Q: pairing groups which will not repeat

Interesting exercise.

What do you do with the odd one out?

Peter

This is a combinations (nCr) problem with 210 unique pairing outcomes. The following Python script will generate those unique name pairs and write them out to a text file.

#!/usr/bin/python

# coding: utf-8

# nCr combinations solution, read n choose r. Generate a unique list of combinations.

# In this example, we take 21 students as n, and r = 2 is the pair combinations.

# Usage: student_pairs.py names.txt > ~/Desktop/pairings.txt

# names.txt is the student names, one per line.

# output format: student name 1 : Student name 2

 

import fileinput

import itertools

import sys

 

student_list = []

# read in student list and append their names in a list without newlines

for line in fileinput.input(sys.argv[1:]):

    student_list.append(line.strip())

# apply the nCr combinations formula to the student list as 21C2.

for namepair in itertools.combinations(student_list, 2):

    print('{} : {}'.format(namepair[0], namepair[1]))

sys.exit()

Steps:

1. Copy/paste the above script into TextEdit that already has Format menu : Make Plain Text set. Save as
   student_pairs.py (override TextEdit's insistence on .txt extension) to your Desktop.
2. Open the Terminal application (Launchpad : Other : Terminal) Type only the blue text content below.
   

   # change directory to the Desktop

   $ cd ~/Desktop

   # make Python program executable

   $ chmod +x student_pairs.py

   # run the program with the student name list as input and produce the output file

   $ student_pairs.py names.txt > pairings.txt

At this point, you have your generated list of name pairs, and you can open and format this in Pages. Quit the Terminal.

Viking

I am trying to read your script.

Since this is a SUM of a series 0 to 21, zero being NoPartner, I determined there were 231 pairs and each week there would be 11 pairs (one being a student with no pair) that is 21 weeks to go through all the pairs.

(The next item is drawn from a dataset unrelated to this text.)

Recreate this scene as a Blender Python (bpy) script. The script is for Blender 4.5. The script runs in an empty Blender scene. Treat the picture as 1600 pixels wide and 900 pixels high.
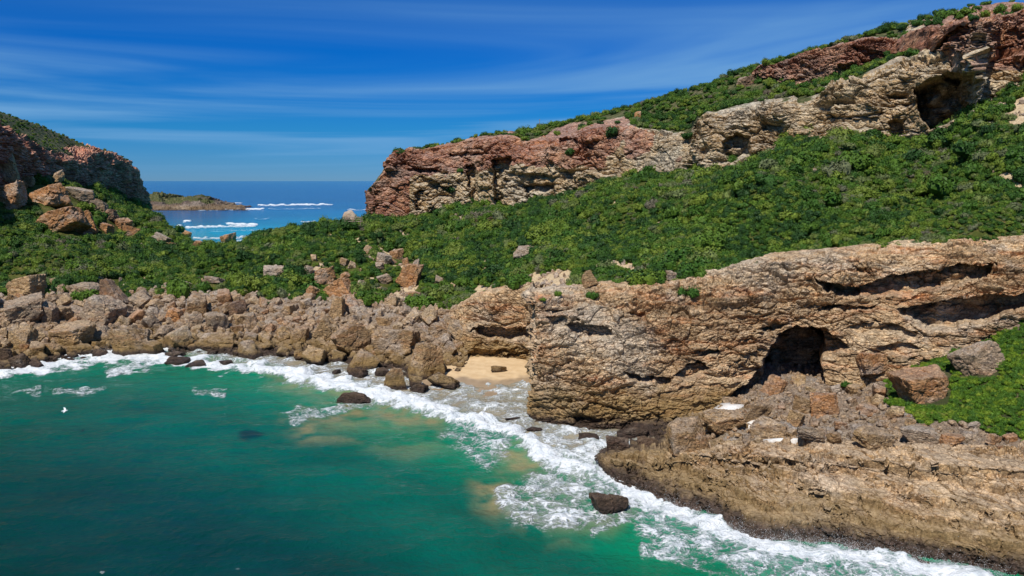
import bpy, math, random
import numpy as np
from mathutils import Vector, Matrix, Euler
from mathutils.bvhtree import BVHTree

random.seed(7)
RNG = np.random.default_rng(11)
SC = bpy.context.scene
COL = SC.collection
R = math.radians

# ------------------------------------------------------------------ camera
H = 30.0                       # height of the viewpoint over the water
PITCH = R(7.62)
FPX = 1256.0                   # focal length in photo pixels (1600 wide)
cam_d = bpy.data.cameras.new("camera")
cam_d.sensor_width = 36.0
cam_d.lens = 36.0 * FPX / 1600.0
cam_d.clip_start = 0.5
cam_d.clip_end = 60000
cam = bpy.data.objects.new("camera", cam_d)
cam.location = (0, 0, H)
cam.rotation_euler = (R(90) - PITCH, 0, 0)
COL.objects.link(cam)
SC.camera = cam

# ------------------------------------------------------------------ sky + sun
CLOUD_AT = (3.7, 1.9, 2.3)
SUN_EL, SUN_DIRX, SUN_DIRY = R(56), -0.46, -0.89      # direction towards the sun (plan)
world = bpy.data.worlds.new("World")
SC.world = world
world.use_nodes = True
wn, wl = world.node_tree.nodes, world.node_tree.links
wn.clear()
w_out = wn.new("ShaderNodeOutputWorld")
w_bg = wn.new("ShaderNodeBackground")
w_bg.inputs["Strength"].default_value = 0.085
sky = wn.new("ShaderNodeTexSky")
sky.sky_type = 'NISHITA'
sky.sun_disc = False
sky.sun_elevation = SUN_EL
sky.sun_rotation = math.atan2(SUN_DIRX, SUN_DIRY)
sky.altitude = 0
sky.air_density = 1.0
sky.dust_density = 0.0
sky.ozone_density = 4.0
hs = wn.new("ShaderNodeHueSaturation")
hs.inputs["Saturation"].default_value = 1.15
tint = wn.new("ShaderNodeMix"); tint.data_type = 'RGBA'; tint.blend_type = 'MULTIPLY'
tint.inputs["Factor"].default_value = 1.0
wl.new(sky.outputs["Color"], hs.inputs["Color"])
wl.new(hs.outputs["Color"], tint.inputs["A"])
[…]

As no student can be in 2 pairs simultaneously in the one week, I can not see how your script avoids this. It appears to generate a list of all possible pairs.

Have I missed something?

Peter

Peter,

This Python script does strictly produce a mathematical combination of paired students. That is 210 (unique) pairs in the output. For 21 students each gets 21 - 1 (20 pairings). No one appears to be unpaired.

Properly sorted in the Terminal

$ combo.py names.txt | sort -t' ' -nk2 -nk5 > ~/Desktop/pairs.txt

The above sorts individual student pairings numerically for better visual organization. If each student gets 20 unique pairings with another student, that would suggest that no pairing repetition should occur until week 21. The assumption is that pairings occur only once per week. The organization of those pairings can be taken from the generated pairing list, or by another organizational method.

I looked at this way:

1. With 21 students every week one student faces an empty chair, NonPartner (0) ie 21 + 1, making actually 11 pairs/week

2. Total unique pairs is 231 or 11 matches per week for 21 weeks.

3. The complete list of pairs needs to be secondary sorted into 11 sets of pairs where no student is in two pairs each week.

The third point was where I got bogged down. I could work out an algorithm, basically a sliding match up to week 11, then it became a progressive match upwards, always to a higher number with a check to see if there had been a previous match. That is where it got messy.

Peter

PS I can't be certain but my gut instinct says this is similar to a Sudoku solution where there is only one solution for the combinations of pairs over the 21 sets, but haven't got my head around how to write the sort other than a tedious working down, eliminating matches within sets one by one. I can eliminate the first 12 sets because they are progressions, its the last 9 that becomes a test by each case.

My initial idea of doing the sets by simple division and progression, looks like it may not resolve into complete sets over the entire 21 weeks.

The tough nut is meeting both the unique pairing AND every single student is paired in only one pair per week.

In practice, unless there was some reason to make every student partner with every other student without exception (not accounting for absences) I'd just run the exercise for the 12 easily sorted weeks and consider it a good mix.

Peter

Any way you look at it this is not a problem to be solved by Pages.

Peter

Agreed. Waiting for an OP response too. Been silent.

This seems to be a variation of the "round robin tournament problem." See table and formula-based suggested solution in cross-posting in Numbers for Mac Community.  Works in a Pages table too, though I think easier to set up in Numbers and copy into Pages if needed.

SG

It is good that you posted this extensible, table/formula solution.